[fillest]

The thing about compression is wrong. "HDR photography" compresess for the eyes (let's simplify and leave the brain out), it has nothing to do with displays. If a part of a photo is too dark, the details will be clipped out for your eyes, no matter how much bits they will be encoded with - it will be just too dark.

In reality eyes can adjust the "exposure" on the fly because they recieve all the needed information always. But in a displayed digital image this information is already lost - eyes don't recieve all these bits, the display doesn't send them.

In the editor you can adjust the "exposure" for the RAW files too - they have the needed information - but! - it is not a static image, because you are adjusting it, you are sending continuously different information to the eyes.

[jillesvangurp]

Actually, your eyes have a better dynamic range than cameras or displays. More specifically, the process of going from a scene, to a photo sensor, to your monitor, and eventually to some paper is basically reducing dynamic range and either compressing or clipping to deal with the physical reality that each subsequent medium has less dynamic range.

Real life has an infinite (practically) dynamic range that is perceived by our eyes with about 20 stops of EV (exposure values or stops). A high-end sensor would capture maybe 12-14 of those. So, at that point you are already making creative choices (e.g. expose for shadows or highlights).

HDR in photography is the notion of combining multiple exposures to recover detail from a wider range of exposure values; which then get compressed down to the EVs of your monitor, which would be something of 8-10 stops typically (maybe more with these new fancy screens). And finally, printed materials have a dynamic range that is far less than that. 4-6 EVs.

High bit rates in raw files (12 or 14 bits are fairly common) means you have more data to work with when compressing values or otherwise manipulating the image data; which is a lossy process that involves rounding errors that can build up. When black and white can be apart by as many as 14 EVs, those extra bits are nice to have as well.

The point of high bitrate displays is more accurate color reproduction. Higher bit rates allow for more smoother gradients between colors. 8 bit color spaces were good enough for displays for a long time. But now that we have displays with higher contrast, deeper blacks, and brighter whites (i.e. a better dynamic range) the few extra bits of precision are useful. Especially on high end screens intended for graphics professionals, this is nice to have.

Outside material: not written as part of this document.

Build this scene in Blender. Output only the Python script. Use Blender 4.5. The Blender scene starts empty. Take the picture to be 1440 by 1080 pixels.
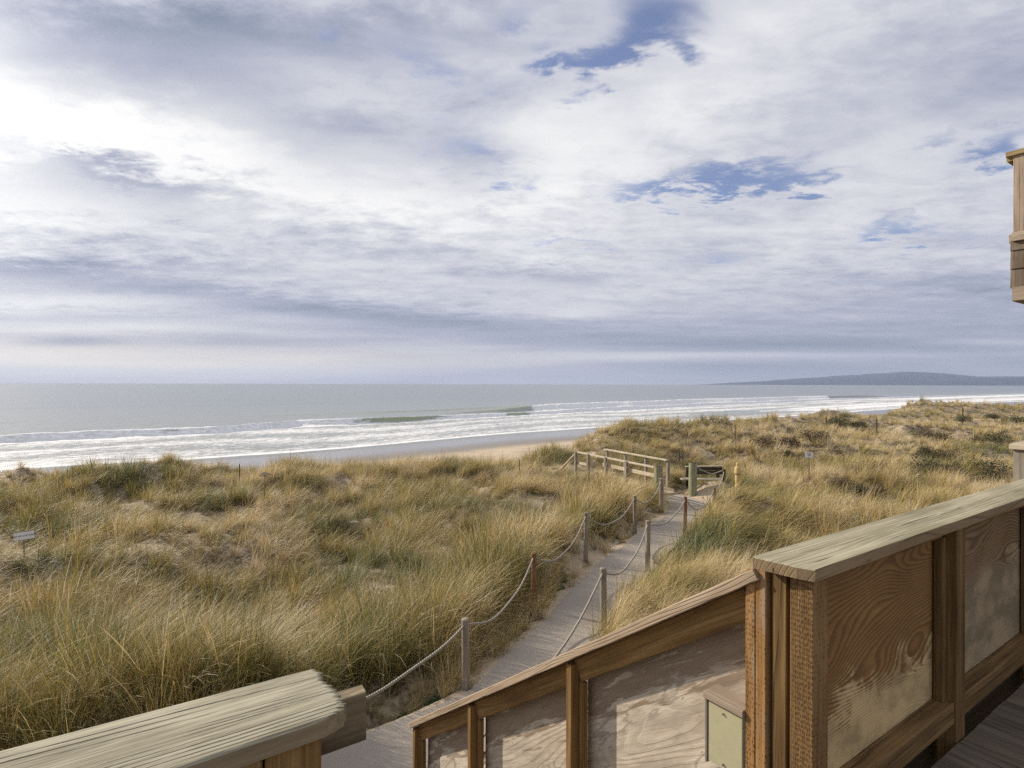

Of course this only makes sense if the input has a large bitrate as well. Apple is involved in HDR video formats with high bitrate that are getting common on cameras. Also recent beasts like the new Sony Alpa 1 produce 8K video with 10 bits. So that requires some beefy hardware to process, which Apple of course provides. Down-sampling 10 to 8 bits on a monitor is nice to be able to avoid while you are editing; even if your output is going to be lower quality after you finish editing.

[dreamcompiler]

You're describing perceptual clipping, which is orthogonal to dynamic range (DR) compression. There's no reason you can't do both, but HDR photography has traditionally been about capturing a wider range than the camera's sensor can handle and then mapping that data into a narrower range. That "narrower range" is determined by what the display technology is capable of and what common file formats assume. Nonlinear perceptual response curves and clipping can of course be factored into the mapping, but that mapping process is still DR compression.

None of the above has anything to do with data compression which JPEG does to decrease the number of bits needed to store a file; that's a different concept from DR compression.